Acerca de Cleofás tenemos dos referencias, una, de la que se hace eco el elogio del Martirologio Romano, proviene del propio texto del Evangelio (Lucas 24,13ss), mientras que la otra proviene de la tradición posterior, de san Hegésipo, citado por Eusebio de Cesarea (Hist. Ecl. III,11,1). La referencia del evangelio de Lucas es muy escueta. en el bello relato de la aparición camino de Emaús, se nos dice que Cleofás es el nombre de uno dos de los dos entristecidos discípulos que habla con el Resucitado, sin reconocerlo aun.
En Juan 19,25 se menciona un personaje que algunas biblias en castellano escriben también Cleofás: «Junto a la cruz de Jesús estaban su madre y la hermana de su madre, María, mujer de 'Cleofás'». En realidad este Cleofás de Juan y el Cleofás de Lucas se escriben distinto en griego. Eso no significa necesariamente que sean dos personas distintas, porque bien puede tratarse de dos transcripciones diversas de un mismo nombre original, arameo, por ejemplo; pero debe tenerse cuidado con una identificación precipitada basada tan sólo en el parecido fonético. En realidad la «o» del Cleopás de Lucas es breve, mientras que la «o» del Cloopás de Juan es larga, y normalmente esas vocales (que en castellano transcribimos igual) no son intercambiables.
Notemos que si el Cleopás de Lucas es el mismo que el Cloopás de Juan, resultaría ser entonces tío político de Jesús, ya que es esposo de la tía (también María) de Jesús. Quizás por esa precipitada asimilación de los dos personajes, en el siglo II -que había comenzado la enorme tarea de armonización que buscaba evitar tropiezos a los lectores de los cuatro evangelios que veían que los datos de uno muchas veces diferían en detalles de los de los otros tres- se asimiló este Cloopás de Juan, usando como puente Marcos 15,40, con el padre de los «hermanos de Jesús» (entendidos, por lo tanto, como primos), a quien también, sin que sepamos exatamente basados en qué tradición, se lo hace hermano de José (por tanto María y José serían parientes políticos, además de esposos). Y así Hegésipo, en sus Memorias Eclesiásticas dirá, citado por Eusebio: «Tras el martirio de Santiago y la inmediata toma de Jerusalén, cuenta la tradición que, viniendo de diversos sitios, se reunieron en un mismo lugar los apóstoles y los discípulos del Señor que todavía se hallaban con vida, y juntos con ellos también los que eran de la familia del Señor según la carne (pues muchos aún estaban vivos). Todos ellos deliberaron acerca de quién había de ser juzgado digno de la sucesión de Jacobo, y por unanimidad todos pensaron que Simeon, el hijo de Clopás (a quien también menciona el texto del Evangelio), merecía el trono de aquella región, por ser, según se dice, primo del Salvador, pues Hegesipo cuenta que Clopás era hermano de José.»

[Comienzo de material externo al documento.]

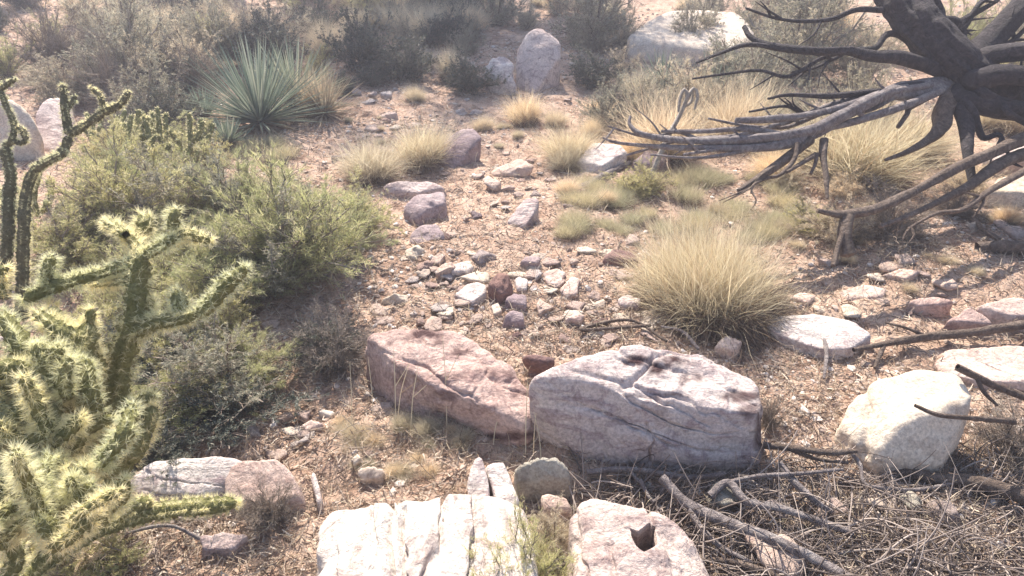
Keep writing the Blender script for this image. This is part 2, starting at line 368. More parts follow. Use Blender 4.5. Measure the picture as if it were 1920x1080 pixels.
def rock(pts, mat, label, sub=5, p=18, amp=.012, sc=7., strat=None, seed=0, name='rock', cat='rock', group=None, post=None, chip=.011, stains_shade=()):
    """pts: world points whose rounded, weathered hull is the rock"""
    pts = np.asarray(pts, float); c, D, F, r = star(pts, sub, p)
    V = c+D*r[:,None]; size = np.linalg.norm(np.ptp(pts, axis=0))
    nz = fbm(V*sc/1.0+seed*3.7, 5, seed, .52)
    dv = amp*nz + amp*1.1*fbm(V*sc*.35+seed, 3, seed+3)
    if chip:                                                       # flat facets and steps
        q = fbm(V*sc*.5+9+seed, 3, seed+8); dv -= chip*np.clip(q-.15, 0, .35)*2
    if strat is not None:
        ax, fr, am = strat; ax = np.array(ax)/np.linalg.norm(ax)
        u = V@ax+.02*fbm(V*5, 3, seed+1)
        w = vnoise(np.stack([u*fr, u*0+seed, (V@np.cross(ax, [.1, .2, 1.]))*1.2], 1), 4)
        dv += am*w - am*1.8*np.exp(-((w-.1)/.06)**2)
    V = V+D*dv[:,None]
    if post: V = post(V, D)
    base = np.array([c[0], c[1], float(hgt(c[0], c[1])[0])])
    mb = MB(); mb.add(V-base, F); me = mb.mesh(name, M[mat])
    if stains_shade:
        q, _ = proj(V); w = np.zeros(len(V)); nn = .5+.9*fbm(V*26, 3, 6); nv = 9*np.stack([fbm(V*9, 3, 21), fbm(V*9, 3, 22)], 1)
        for (x, y, rx, ry, st) in stains_shade: w = np.maximum(w, min(1, st*1.25)*np.clip(1.9-np.hypot((q[:,0]+nv[:,0]-x)/rx, (q[:,1]+nv[:,1]-y)/ry)*1.6, 0, 1)*np.clip(nn+.5, 0, 1))
        at = me.attributes.new('stain', 'FLOAT', 'POINT'); at.data.foreach_set('value', w.astype(np.float32))
    o = link(name, me, loc=base)
    tag(o, label, cat, group); ROCKS.append((c[:2], np.ptp(pts[:,:2], axis=0).max()*.5))
    return o
def block(top, bottom, sink=.06, spread=1.06):
    """top: (px,py,h) seen corners of the top; bottom: (px,py) seen foot line; the rest of the foot follows below the top"""
    T = np.array([G(a, b, h) for a, b, h in top]); c = T.mean(0)
    B = T.copy(); B[:, :2] = c[:2]+(T[:, :2]-c[:2])*spread; B[:, 2] = hgt(B[:,0], B[:,1], False)-sink
    Fr = np.array([G(a, b) for a, b in bottom]) if len(bottom) else np.zeros((0, 3))
    if len(Fr): Fr = np.vstack([Fr, Fr+[0, 0, -sink]])
    return np.vstack([T, B, Fr])
def inpoly(pt, poly):
    x, y = pt[:,0], pt[:,1]; r = np.zeros(len(pt), bool); n = len(poly)
    for i in range(n):
        (x1, y1), (x2, y2) = poly[i], poly[(i+1) % n]
        if y1 == y2: continue
        c = ((y1 > y) != (y2 > y)) & (x < (x2-x1)*(y-y1)/(y2-y1)+x1); r ^= c
    return r
def dseg(pt, a, b):
    a = np.array(a, float); b = np.array(b, float); ab = b-a; t = np.clip(((pt-a)@ab)/(ab@ab), 0, 1)
    return np.linalg.norm(pt-(a+t[:,None]*ab), axis=1)
def cracks(lines, width, deep):
    def f(V, D):
        q, z = proj(V); m = np.zeros(len(V))
        for ln in lines:
            for a, b in zip(ln[:-1], ln[1:]):
                d = dseg(q+7*np.stack([vnoise(V*22, 3), vnoise(V*22, 8)], 1), a, b); m = np.maximum(m, np.exp(-(d/width)**2))
        up = np.clip(D[:,2]+.6, 0, 1)
        return V-D*(m*deep*(up > 0))[:,None]
    return f

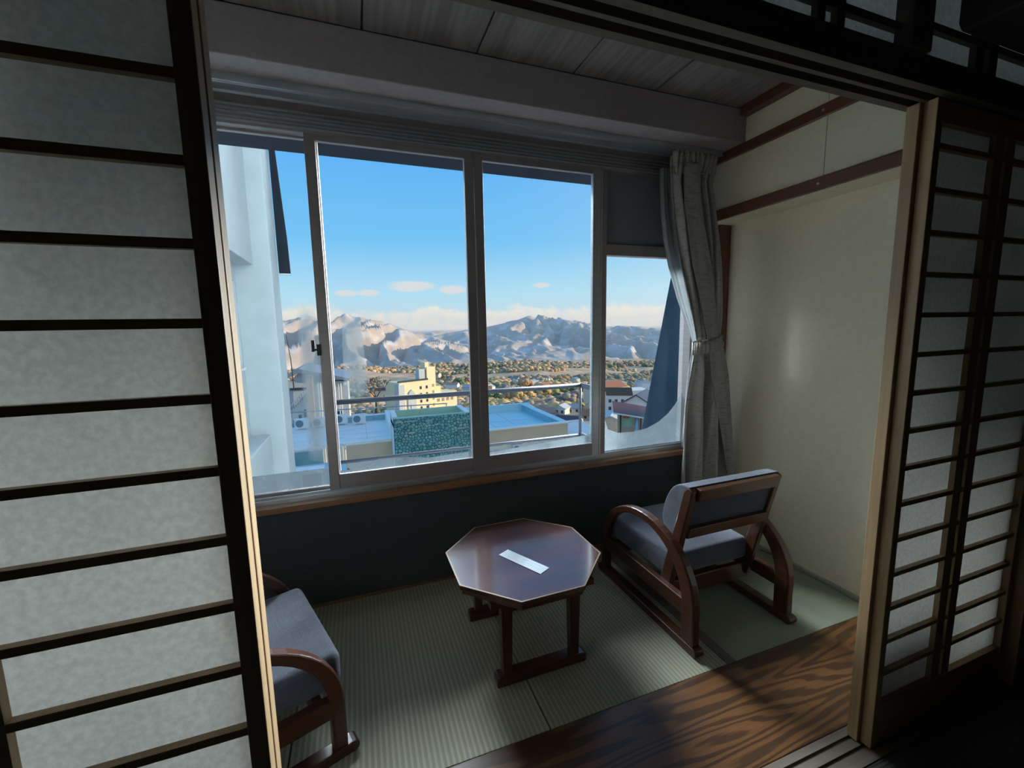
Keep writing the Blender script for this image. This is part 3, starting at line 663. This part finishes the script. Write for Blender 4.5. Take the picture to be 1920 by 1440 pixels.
# stone clad roof tank
st = thing('stone_enclosure', 'turquoise painted rubble stone enclosure rising beside the flat roof', 'enclosure', (0, 0, 0))
X0, X1, ZT, ZB, YF = 1.42, 5.02, -2.83, -6.2, 20.0
box('mortar_core', mortar, X0, X1, YF+.03, YF+.25, ZB, ZT-.01, st)
box('side_wall', whited, X0, X0+.2, YF+.25, 22.0, ZB, ZT, st); box('side_wall', greenp, X1-.2, X1, YF+.25, 22.0, ZB, ZT, st)
box('back_wall', greenp, X0, X1, 21.8, 22.0, ZB, ZT+.02, st); box('inner_floor', greenp, X0, X1, YF+.25, 21.8, ZT-.5, ZT-.30, st)
box('rim', whited, X1-.22, X1+.02, YF+.05, 22.02, ZT, ZT+.05, st); box('rim', whited, X0-.03, X0+.2, YF+.28, 22.02, ZT, ZT+.05, st); box('rim', greenp, X0, X1, YF+.0, YF+.26, ZT-.02, ZT+.01, st)
def clip(poly, p, q):
    mx, mz = (p[0]+q[0])/2, (p[1]+q[1])/2; nx, nz = q[0]-p[0], q[1]-p[1]; out = []
    for i in range(len(poly)):
        a, b = poly[i], poly[(i+1) % len(poly)]
        da = (a[0]-mx)*nx+(a[1]-mz)*nz; db = (b[0]-mx)*nx+(b[1]-mz)*nz
        if da <= 0: out.append(a)
        if da*db < 0:
            t = da/(da-db); out.append((a[0]+(b[0]-a[0])*t, a[1]+(b[1]-a[1])*t))
    return out
cell = .155; nx_, nz_ = int((X1-X0)/cell), int((ZT-ZB)/cell*1.15)
P_ = {}
for i in range(-1, nx_+2):
    for j in range(-1, nz_+2): P_[i, j] = (X0+(i+.5+random.uniform(-.42, .42))*cell, ZB+(j+.5+random.uniform(-.42, .42))*cell/1.15)
V, F3, C3 = [], [], []
for i in range(nx_+1):
    for j in range(nz_+1):
        c = P_[i, j]
        if not (X0 < c[0] < X1 and ZB+.5 < c[1] < ZT): continue
        poly = [(c[0]-.3, c[1]-.3), (c[0]+.3, c[1]-.3), (c[0]+.3, c[1]+.3), (c[0]-.3, c[1]+.3)]
        for di in (-2, -1, 0, 1, 2):
            for dj in (-2, -1, 0, 1, 2):
                if (di or dj) and (i+di, j+dj) in P_: poly = clip(poly, c, P_[i+di, j+dj])
                if len(poly) < 3: break
        if len(poly) < 3: continue
        poly = [(min(max(x, X0), X1), min(max(z, ZB), ZT)) for x, z in poly]
        cx = sum(p[0] for p in poly)/len(poly); cz = sum(p[1] for p in poly)/len(poly)
        sh1, sh2 = .90, .68; dpt = random.uniform(.02, .07); o = len(V); n = len(poly)
        tone = random.choice([(.22, .50, .48), (.16, .41, .42), (.28, .56, .52), (.11, .30, .33), (.33, .52, .50), (.18, .45, .50)])
        for p in poly: V.append((cx+(p[0]-cx)*sh1, YF+.035, cz+(p[1]-cz)*sh1)); C3.append((*tone, 1))
        for p in poly: V.append((cx+(p[0]-cx)*sh2, YF+.03-dpt, cz+(p[1]-cz)*sh2)); C3.append((*tone, 1))
        V.append((cx, YF+.025-dpt, cz)); C3.append((*tone, 1))
        for k in range(n):
            l = (k+1) % n
            F3 += [(o+k, o+l, o+n+l), (o+k, o+n+l, o+n+k), (o+n+k, o+n+l, o+2*n)]
so_ = from_np('stone_facing', V, F3, stonem, st, False, C3); so_['kind'] = 'stuff'
for (x, z, w_, h_) in [(1.62, -2.98, .34, .10), (3.02, -3.05, .36, .09), (2.2, -3.0, .42, .07), (4.6, -3.55, .5, .09), (2.2, -3.55, .34, .10), (1.85, -4.55, .32, .10), (1.6, -4.75, .30, .09), (4.2, -4.48, .5, .13), (2.6, -4.15, .3, .07), (3.4, -3.25, .26, .08), (4.75, -3.1, .26, .09)]:
    h2 = h_/2; pts = [(x-w_/2, z-h2*.4), (x-w_/2*.8, z-h2), (x+w_/2*.7, z-h2*.9), (x+w_/2, z+h2*.2), (x+w_/2*.75, z+h2), (x-w_/2*.85, z+h2*.8)]
    MB().prism(pts, YF-.10, YF+.03, 1).build('stone', stonel, st, .012)

# second roof to the right with its parapet
s2 = thing('parapet_roof', 'light blue flat roof with raised parapets right of the stone enclosure', 'roof', (0, 0, 0))
ZQ = -4.2
box('deck', blueroof, 5.2, 11.1, 21.8, 28.3, ZQ-.62, ZQ-.5, s2)
box('front_parapet', tanfas, 5.2, 11.2, 21.55, 21.8, -4.98, ZQ-.06, s2); box('parapet_cap', whited, 5.2, 11.25, 21.5, 21.85, ZQ-.06, ZQ, s2)
box('side_parapet', bluedark, 10.95, 11.2, 21.85, 28.2, ZQ-.55, ZQ-.04, s2); box('parapet_cap', blueroof, 10.85, 11.26, 21.85, 28.3, ZQ-.04, ZQ+.01, s2)
box('back_parapet', blueroof, 5.2, 11.6, 28.2, 28.5, ZQ-.55, ZQ, s2)
for x in (6.4, 7.6, 8.9): box('roof_seam', steel, x, x+.02, 22.2, 27.8, ZQ-.5, ZQ-.492, s2)
for y in (23.6, 25.4): box('roof_seam', steel, 6.3, 10.6, y, y+.02, ZQ-.5, ZQ-.492, s2)
box('lower_wall', whited, 5.2, 11.05, 21.7, 21.9, -12, -4.98, s2); box('ledge', whited, 5.2, 11.25, 21.45, 21.7, -5.02, -4.96, s2)
for a, b, c, d in ((6.75, 7.45, -5.75, -5.42), (6.1, 6.68, -5.75, -5.42), (9.85, 10.55, -5.7, -5.38)):
    w_ = box('window', alus, a, b, 21.66, 21.71, c, d, s2); box('pane', panelg, a+.05, b-.05, 21.65, 21.66, c+.04, d-.04, w_)
outdoor_unit('outdoor unit hung on the white wall below the light blue roof', (8.05, 21.36, -5.68), 0, .78)
s3 = thing('side_roof', 'low pale roof beyond the corner of the light blue roof', 'roof', (0, 0, 0))
box('deck', roofwhite, 11.3, 14.2, 22.0, 25.3, -5.4, -5.2, s3); box('curb', whited, 11.3, 14.2, 25.2, 25.4, -5.2, -5.08, s3); box('lower_wall', facade, 11.4, 14.1, 22.1, 25.1, -14, -5.4, s3)
MB().box(12.2, 13.0, 21.2, 21.6, -6.0, -5.55).build('vent_box', black, s3, .02)

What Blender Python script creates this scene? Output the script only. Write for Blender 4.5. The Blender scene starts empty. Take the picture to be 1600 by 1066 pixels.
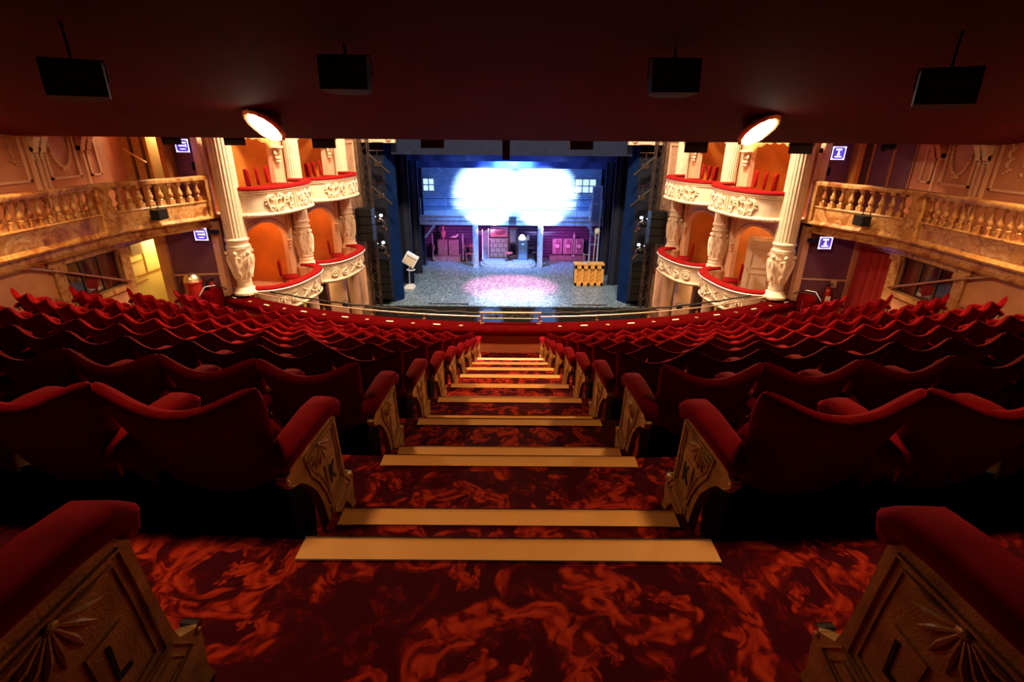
import bpy, math, random
from mathutils import Matrix, Vector
from math import sin, cos, pi, sqrt, radians, atan2
random.seed(7)
SC = bpy.context.scene
COL = SC.collection

# ------------------------------------------------------------------ camera
PITCH, YAW, ROLL, FPX = radians(22.0), radians(0.2), radians(0.53), 805.0
cam_d = bpy.data.cameras.new('camera'); cam_d.sensor_width = 36.0; cam_d.lens = FPX/1600*36
cam_d.clip_start = 0.05; cam_d.clip_end = 200
cam = bpy.data.objects.new('camera', cam_d); COL.objects.link(cam)
CAMR = Matrix.Rotation(-YAW, 3, 'Z') @ Matrix.Rotation(pi/2-PITCH, 3, 'X') @ Matrix.Rotation(ROLL, 3, 'Z')
cam.matrix_world = CAMR.to_4x4()
SC.camera = cam

# ------------------------------------------------------------------ world, exposure
w = bpy.data.worlds.new('world'); SC.world = w; w.use_nodes = True
w.node_tree.nodes['Background'].inputs[0].default_value = (0.9, 0.25, 0.2, 1)
w.node_tree.nodes['Background'].inputs[1].default_value = 0.0
SC.view_settings.view_transform = 'Standard'; SC.view_settings.look = 'None'
SC.view_settings.gamma = 1; SC.view_settings.use_curve_mapping = False
SC.view_settings.exposure = 0.0
SC.cycles.max_bounces = 7; SC.cycles.diffuse_bounces = 4; SC.cycles.glossy_bounces = 3
SC.cycles.sample_clamp_indirect = 4.0
SC.cycles.use_denoising = True

def light(name, kind, loc, energy, color, size=0.2, aim=None, spot=None, blend=0.5, spread=None):
    d = bpy.data.lights.new(name, kind); d.energy = energy; d.color = color
    if kind == 'AREA': d.shape = 'DISK'; d.size = size
    else: d.shadow_soft_size = size
    if kind == 'SPOT': d.spot_size = radians(spot); d.spot_blend = blend
    if kind == 'AREA' and spread: d.spread = radians(spread)
    o = bpy.data.objects.new(name, d); COL.objects.link(o); o.location = loc
    if aim is not None:
        o.rotation_euler = (Vector(aim)-Vector(loc)).to_track_quat('-Z', 'Y').to_euler()
    return o

WARM = (1.0, 0.60, 0.26); WARM2 = (1.0, 0.78, 0.50)
# auditorium house lights high under the dome, in front of the upper circle
light('house_light', 'AREA', (-3.0, 12.3, 5.2), 1800, WARM2, 1.4, aim=(-5.6, 13.5, -3))
light('house_light', 'AREA', (3.0, 12.3, 5.2), 1800, WARM2, 1.4, aim=(5.6, 13.5, -3))
light('house_light', 'AREA', (0, 12.6, 5.2), 260, (1, 0.45, 0.25), 1.6, aim=(0, 11.0, -4))
# stage lanterns
light('set_spot', 'SPOT', (-1.0, 18.2, -1.9), 70000, (0.66, 0.82, 1.0), 0.08, aim=(-1.25, 28.6, -3.15), spot=23, blend=0.8)
light('set_spot', 'SPOT', (1.2, 18.2, -1.9), 70000, (0.66, 0.82, 1.0), 0.08, aim=(1.6, 28.6, -3.15), spot=23, blend=0.8)
light('blue_wash', 'SPOT', (0, 24.2, -1.0), 5200, (0.12, 0.30, 1.0), 0.3, aim=(0, 28.4, -3.4), spot=125, blend=0.7)
light('floor_wash', 'SPOT', (-2.2, 20.4, 1.2), 1500, (0.6, 0.8, 1.0), 0.2, aim=(-1.6, 22.6, -6.45), spot=75, blend=0.8)
light('floor_wash', 'SPOT', (2.2, 20.4, 1.2), 1500, (0.6, 0.8, 1.0), 0.2, aim=(1.6, 22.6, -6.45), spot=75, blend=0.8)
light('border_wash', 'SPOT', (0, 20.4, -5.9), 2600, (0.10, 0.28, 1.0), 0.3, aim=(0, 24.6, -0.9), spot=95, blend=0.9)
light('pink_pool', 'SPOT', (0.0, 22.3, 0.2), 12000, (1.0, 0.24, 0.46), 0.1, aim=(0.0, 22.5, -6.45), spot=40, blend=0.6)
light('white_pool', 'SPOT', (0.0, 20.3, 0.6), 7500, (0.85, 0.9, 1.0), 0.1, aim=(0.2, 20.6, -6.45), spot=34, blend=0.8)
for px, e in ((-3.3, 170), (-1.95, 150), (2.0, 200), (3.2, 160)):
    light('pink_lamp', 'SPOT', (px*0.8, 26.0, -4.45), e, (0.85, 0.13, 0.66), 0.05, aim=(px*1.02, 28.3, -5.9), spot=72, blend=0.8)
light('cabin_lamp', 'SPOT', (-0.9, 25.9, -4.2), 160, (1.0, 0.35, 0.5), 0.05, aim=(-0.6, 27.9, -5.3), spot=60, blend=0.8)
light('piano_lamp', 'SPOT', (2.4, 19.9, 0.2), 3200, (1.0, 0.55, 0.2), 0.08, aim=(3.5, 22.6, -6.0), spot=14, blend=0.5)
light('monitor_lamp', 'SPOT', (-2.4, 19.9, 0.2), 420, (1.0, 0.85, 0.65), 0.08, aim=(-4.35, 22.3, -5.3), spot=14, blend=0.5)
light('pit_beam', 'SPOT', (-0.5, 17.6, -6.7), 1500, (0.2, 0.45, 1.0), 0.05, aim=(-0.8, 19.6, -6.9), spot=34, blend=0.6)
light('pit_beam', 'SPOT', (1.4, 17.6, -6.7), 1500, (0.2, 0.45, 1.0), 0.05, aim=(1.35, 19.6, -6.9), spot=34, blend=0.6)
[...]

Todo esto, que puede sonar a galimatías, ha dado lugar a una especie de «plataforma» de tradiciones difíciles de fundamentar pero difíciles de criticar por lo intrincado de las relaciones que mencionan, que nos hacen el Evangelio aparentemente más «cercano», ya que convierten en familiares y reconocidos, a personajes que, si somos justos con lo que leemos en el texto bíblico, apenas si son mencionados una vez y vuelven a desdibujarse en su nube de lejana evocación. Mi conclusión personal, pero que no corresponde imponerla a nadie, es que este Cleofás, como tantos otros personajes del Nuevo Testamento, ha sido posiblemente alguien conocido dentro de alguna de las tantas pequeñas iglesias que formaron las moléculas del cristianismo inicial. Su nombre aparece mencionado porque así lo recibió la tradición evangélica décadas después de los hechos, cuando se pusieron por escrito, y de ninguna manera podemos darnos de un saber que no tenemos, ni sobre él ni sobre ningún otro. Las confusiones en torno a la identidad o no identidad entre Cleopás y Cloopás, entre los discípulos de Jesús y sus parientes, y otras confusiones de personajes, no son sólo nuestras, sino que así, ya mezcladas y confusas, las recibió la propia tradición que está tras la redacción de los evangelios. Nos corresponde, creo yo, respetar estas pequeñas evocaciones como muestra de que los escritos bíblicos se hunden en un mar de vida de Iglesia que les ha precedido y los ha hecho posibles, y de la que esos escritos son sólo el signo y el indicador. La vida de la Iglesia es siempre, y lo ha sido desde el principio, mucho más que lo que nuestras evocaciones, historias, tradiciones, memorias y crónicas pueden sistematizar.